:: Data extract ::
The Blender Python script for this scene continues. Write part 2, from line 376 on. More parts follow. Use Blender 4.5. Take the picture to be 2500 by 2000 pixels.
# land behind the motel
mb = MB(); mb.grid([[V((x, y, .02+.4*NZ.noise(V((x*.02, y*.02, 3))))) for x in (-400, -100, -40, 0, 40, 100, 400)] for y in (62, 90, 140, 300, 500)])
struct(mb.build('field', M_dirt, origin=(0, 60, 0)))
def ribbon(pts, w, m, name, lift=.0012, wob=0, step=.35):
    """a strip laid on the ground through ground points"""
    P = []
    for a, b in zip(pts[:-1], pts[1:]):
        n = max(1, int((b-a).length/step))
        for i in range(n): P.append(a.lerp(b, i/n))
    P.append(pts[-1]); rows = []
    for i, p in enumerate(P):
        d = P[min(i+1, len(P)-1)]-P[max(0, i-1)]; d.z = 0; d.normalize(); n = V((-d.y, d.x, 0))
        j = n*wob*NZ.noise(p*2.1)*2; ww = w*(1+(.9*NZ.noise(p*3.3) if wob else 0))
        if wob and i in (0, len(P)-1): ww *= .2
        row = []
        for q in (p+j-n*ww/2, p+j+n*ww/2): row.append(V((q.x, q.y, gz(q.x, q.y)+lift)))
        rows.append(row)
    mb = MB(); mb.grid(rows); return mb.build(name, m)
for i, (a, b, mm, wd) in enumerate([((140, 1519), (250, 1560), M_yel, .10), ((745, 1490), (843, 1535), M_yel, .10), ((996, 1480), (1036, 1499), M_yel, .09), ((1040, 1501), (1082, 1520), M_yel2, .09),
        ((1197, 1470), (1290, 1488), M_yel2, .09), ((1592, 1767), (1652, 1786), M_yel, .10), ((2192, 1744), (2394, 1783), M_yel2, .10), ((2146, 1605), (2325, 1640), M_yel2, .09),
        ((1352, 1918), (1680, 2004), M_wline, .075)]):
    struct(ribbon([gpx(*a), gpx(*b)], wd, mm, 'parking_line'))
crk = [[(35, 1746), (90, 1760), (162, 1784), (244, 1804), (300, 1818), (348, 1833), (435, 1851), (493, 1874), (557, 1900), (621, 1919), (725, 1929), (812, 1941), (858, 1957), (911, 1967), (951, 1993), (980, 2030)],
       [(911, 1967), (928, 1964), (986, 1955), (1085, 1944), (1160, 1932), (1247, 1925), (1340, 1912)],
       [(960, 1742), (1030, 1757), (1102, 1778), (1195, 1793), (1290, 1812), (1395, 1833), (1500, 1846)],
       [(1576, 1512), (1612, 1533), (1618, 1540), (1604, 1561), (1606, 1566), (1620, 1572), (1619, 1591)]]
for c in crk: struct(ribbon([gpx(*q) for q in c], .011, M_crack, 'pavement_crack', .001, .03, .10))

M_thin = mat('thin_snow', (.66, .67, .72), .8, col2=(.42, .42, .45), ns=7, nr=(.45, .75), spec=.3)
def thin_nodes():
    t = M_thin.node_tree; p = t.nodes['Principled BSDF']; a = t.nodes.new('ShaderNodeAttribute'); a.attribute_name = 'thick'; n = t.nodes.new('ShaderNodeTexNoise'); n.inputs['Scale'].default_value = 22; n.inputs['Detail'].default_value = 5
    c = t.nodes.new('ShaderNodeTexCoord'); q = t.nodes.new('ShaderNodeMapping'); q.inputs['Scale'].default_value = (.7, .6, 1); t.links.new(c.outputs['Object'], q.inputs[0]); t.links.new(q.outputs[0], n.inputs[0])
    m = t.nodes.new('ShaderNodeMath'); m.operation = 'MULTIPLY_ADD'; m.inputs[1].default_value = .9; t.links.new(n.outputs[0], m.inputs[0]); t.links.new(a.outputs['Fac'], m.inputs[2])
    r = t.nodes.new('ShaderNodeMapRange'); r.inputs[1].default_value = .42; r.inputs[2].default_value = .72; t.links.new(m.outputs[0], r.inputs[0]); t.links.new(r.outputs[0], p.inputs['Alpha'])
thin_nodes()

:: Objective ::
Give the material above again, word for word.

:: Result of the task ::
The Blender Python script for this scene continues. Write part 2, from line 376 on. More parts follow. Use Blender 4.5. Take the picture to be 2500 by 2000 pixels.
# land behind the motel
mb = MB(); mb.grid([[V((x, y, .02+.4*NZ.noise(V((x*.02, y*.02, 3))))) for x in (-400, -100, -40, 0, 40, 100, 400)] for y in (62, 90, 140, 300, 500)])
struct(mb.build('field', M_dirt, origin=(0, 60, 0)))
def ribbon(pts, w, m, name, lift=.0012, wob=0, step=.35):
    """a strip laid on the ground through ground points"""
    P = []
    for a, b in zip(pts[:-1], pts[1:]):
        n = max(1, int((b-a).length/step))
        for i in range(n): P.append(a.lerp(b, i/n))
    P.append(pts[-1]); rows = []
    for i, p in enumerate(P):
        d = P[min(i+1, len(P)-1)]-P[max(0, i-1)]; d.z = 0; d.normalize(); n = V((-d.y, d.x, 0))
        j = n*wob*NZ.noise(p*2.1)*2; ww = w*(1+(.9*NZ.noise(p*3.3) if wob else 0))
        if wob and i in (0, len(P)-1): ww *= .2
        row = []
        for q in (p+j-n*ww/2, p+j+n*ww/2): row.append(V((q.x, q.y, gz(q.x, q.y)+lift)))
        rows.append(row)
    mb = MB(); mb.grid(rows); return mb.build(name, m)
for i, (a, b, mm, wd) in enumerate([((140, 1519), (250, 1560), M_yel, .10), ((745, 1490), (843, 1535), M_yel, .10), ((996, 1480), (1036, 1499), M_yel, .09), ((1040, 1501), (1082, 1520), M_yel2, .09),
        ((1197, 1470), (1290, 1488), M_yel2, .09), ((1592, 1767), (1652, 1786), M_yel, .10), ((2192, 1744), (2394, 1783), M_yel2, .10), ((2146, 1605), (2325, 1640), M_yel2, .09),
        ((1352, 1918), (1680, 2004), M_wline, .075)]):
    struct(ribbon([gpx(*a), gpx(*b)], wd, mm, 'parking_line'))
crk = [[(35, 1746), (90, 1760), (162, 1784), (244, 1804), (300, 1818), (348, 1833), (435, 1851), (493, 1874), (557, 1900), (621, 1919), (725, 1929), (812, 1941), (858, 1957), (911, 1967), (951, 1993), (980, 2030)],
       [(911, 1967), (928, 1964), (986, 1955), (1085, 1944), (1160, 1932), (1247, 1925), (1340, 1912)],
       [(960, 1742), (1030, 1757), (1102, 1778), (1195, 1793), (1290, 1812), (1395, 1833), (1500, 1846)],
       [(1576, 1512), (1612, 1533), (1618, 1540), (1604, 1561), (1606, 1566), (1620, 1572), (1619, 1591)]]
for c in crk: struct(ribbon([gpx(*q) for q in c], .011, M_crack, 'pavement_crack', .001, .03, .10))

M_thin = mat('thin_snow', (.66, .67, .72), .8, col2=(.42, .42, .45), ns=7, nr=(.45, .75), spec=.3)
def thin_nodes():
    t = M_thin.node_tree; p = t.nodes['Principled BSDF']; a = t.nodes.new('ShaderNodeAttribute'); a.attribute_name = 'thick'; n = t.nodes.new('ShaderNodeTexNoise'); n.inputs['Scale'].default_value = 22; n.inputs['Detail'].default_value = 5
    c = t.nodes.new('ShaderNodeTexCoord'); q = t.nodes.new('ShaderNodeMapping'); q.inputs['Scale'].default_value = (.7, .6, 1); t.links.new(c.outputs['Object'], q.inputs[0]); t.links.new(q.outputs[0], n.inputs[0])
    m = t.nodes.new('ShaderNodeMath'); m.operation = 'MULTIPLY_ADD'; m.inputs[1].default_value = .9; t.links.new(n.outputs[0], m.inputs[0]); t.links.new(a.outputs['Fac'], m.inputs[2])
    r = t.nodes.new('ShaderNodeMapRange'); r.inputs[1].default_value = .42; r.inputs[2].default_value = .72; t.links.new(m.outputs[0], r.inputs[0]); t.links.new(r.outputs[0], p.inputs['Alpha'])
thin_nodes()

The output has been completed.